Fiel Garvie – Leave Me Out of This

Fiel Garvie
Leave Me Out of This

A few months back, I was sitting in a booth in a run-down bar with an old friend that I don’t see too much of these days. Confiding in me through the cloud of drink, my friend, a man in his mid-20s whose musical allegiances were split equally between classic country and early punk, admitted to recently possessing the musical tastes of a teenaged girl from the mid-80s. For weeks, groups like the Cure, New Order, the Smiths, and the Cocteau Twins were all he had been listening to. Never much a fan of Brit-pop or indie-pop, he was understandably concerned about these recent developments. His confusion was unnecessary, of course, because most of the music he was listening to was worthy of respect and adoration, even by the most grizzled and haggard of steel-assed rockers. By the end of the night, my friend started to realize this, and was relieved of at least a part of the shame he felt for listening to OMD. Even after this beautiful moment of self-discovery, however, he would probably have a hard time enjoying Fiel Garvie.
Despite my initial impression, I have come to develop a deep affection for Leave Me Out of This. At first listen, Fiel Garvie’s shimmering, expansive pop songs were compelling but frequently undermined by the often annoying vocals of Anne Rekke. Rekke, a sort of cross between Bjork and Julee Cruise, can warble histrionically with the best of them, and usually in a breathy baby-doll voice that, when combined with the unimaginative lyrics, comes off as entirely too precious and twee. It really got on my nerves, and I doubt my aforementioned friend could get past Ms. Rekke’s vocals. The more I listened to Leave Me Out of This, though, the less the vocals bothered me. The lyrics were still not very good, but not only did the vocals grow on me, I came to realize that they were an integral part to why this record works. Rekke’s flittering, high-pitched tone operates as one instrument among many, its ethereality contributing to the shoegazeresque atmosphere of the songs.
Beyond the vocals, Fiel Garvie’s music impressed me right away. Resembling any number of British guitar bands from the last 20 years, Fiel Garvie ties in the shining guitar sound and strong pop sense of the Cure and New Order with the otherworldly sonic wash of the turn-of-the-last-decade shoegazer crowd, and throws in the twee trappings and faux-naiveté of the Sarah Records catalogue for good measure. The melodies are pleasant and soothing, the bass lines are simple but arresting, and the catchy guitar hooks are resplendent in echo, delay, and chorus.
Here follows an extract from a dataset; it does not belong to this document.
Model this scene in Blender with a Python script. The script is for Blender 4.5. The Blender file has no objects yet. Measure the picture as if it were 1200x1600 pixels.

The songs are generally fairly slow, occasionally enough so to sound somewhat like Low, as in the song “Reeling as You Come Around Again.” The few attempts at rocking prove that it’s best for the band to stick to the slow and mellow. The songs glide by, tender and gauzy, like a distant ship glimpsed fleetingly through the fog. And to me, that’s a good thing.
Getting back to my friend, as I said before, I doubt he would be able to get past Rekke’s vocals. I’m sure that’ll be Fiel Garvie’s biggest impediment to widespread acceptance. If you do enjoy them, or are able to accept them within the context of the band’s sound, then you might just discover that Leave Me Out of This is one of the more notable pop records of the past few years.